Для украинского фольклора, в котором живая связь с Киевом не сводилась к паломничеству по святым местам, тем не менее важны были свидетельства былой славы города: о ней напоминали развалины Золотых ворот, уподоблявших Киев Царьграду — ворота рухнули во время штурма города монголо-татарами в 1240 г. Соответственно в украинской легенде, записанной в первой половине XIX в. (Кулиш 1847. С. 1), рассказывается, как славный «лыцарь Михайлык» оборонял Киев от татар, и те потребовали у «киян» его выдачи — тогда они снимут осаду. Кияне решили выдать богатыря, и тот, оскорбившись, предрек гибель городу: он взял, как сноп, Золотые ворота, и проехал с ними через татарское войско в Царьград. Чужеземцы ворвались в город, лишенный ворот, Михайлык же поставил Золотые ворота в Царьграде и живет там. Наступят времена, когда он вернется в Киев и поставит ворота на свое место. Народная легенда явно восходит к апокрифическому «Откровению Мефодия Патарского» о царе Михаиле, который будет править в последние времена (см. ниже главу 3.2), но этот распространенный мифологический мотив возвращение культурного героя, конечно, неслучайно приурочен именно к Киеву, как центру культурного пространства.

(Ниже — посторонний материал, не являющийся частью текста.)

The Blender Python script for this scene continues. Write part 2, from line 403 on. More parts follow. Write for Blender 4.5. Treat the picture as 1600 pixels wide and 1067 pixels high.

В иной фольклорной традиции — зачине поздней русской былины о монголо-татарском нашествии в Киеве также открывается зрителям «чудо чудное, диво дивное»: «душа красна девица» выходит из Божьей церкви и из городских стен, спускается под «кругу гору» по колени в синее море(!), кладет книгу на алтын-камень, читает ее и плачет о грядущей судьбе Киева, осажденного татарами. В былине объясняется, что красна девица — это сама «мати Божья — Богородица»; в других вариантах былины плачет «стена мать городовая». В. Я. Пропп (1958. С. 306) возводил этот былинный мотив к образу Богоматери на апсиде Святой Софии Киевской (византийская мозаика XI в.) — «нерушимой стены» и Градодержицы (см. Аверинцев 1972). Добавим, что синее море и алтын-камень также не случайны, ибо алтын или алатырь, «бел-горюч камень» русского фольклора, «всем камням отец», стоящий посреди моря-океана — это русский вариант пупа земли, где происходят главные события, определяющие судьбы мира (и человека), где растет мировое древо, стоит престол Господень, пребывает сам Господь со святыми и апостолами. Совмещение «пупа земли» и Киева, перемещение алатыря и моря к подножию Киевских гор — чудо русской былины, записанной на р. Мезени в начале XX в., и чудесное видение в повести Гоголя объединяются тем механизмом передачи или, точнее, удержания традиции, который ранее относили к сфере архетипического, в современной же науке принято именовать «ментальностью».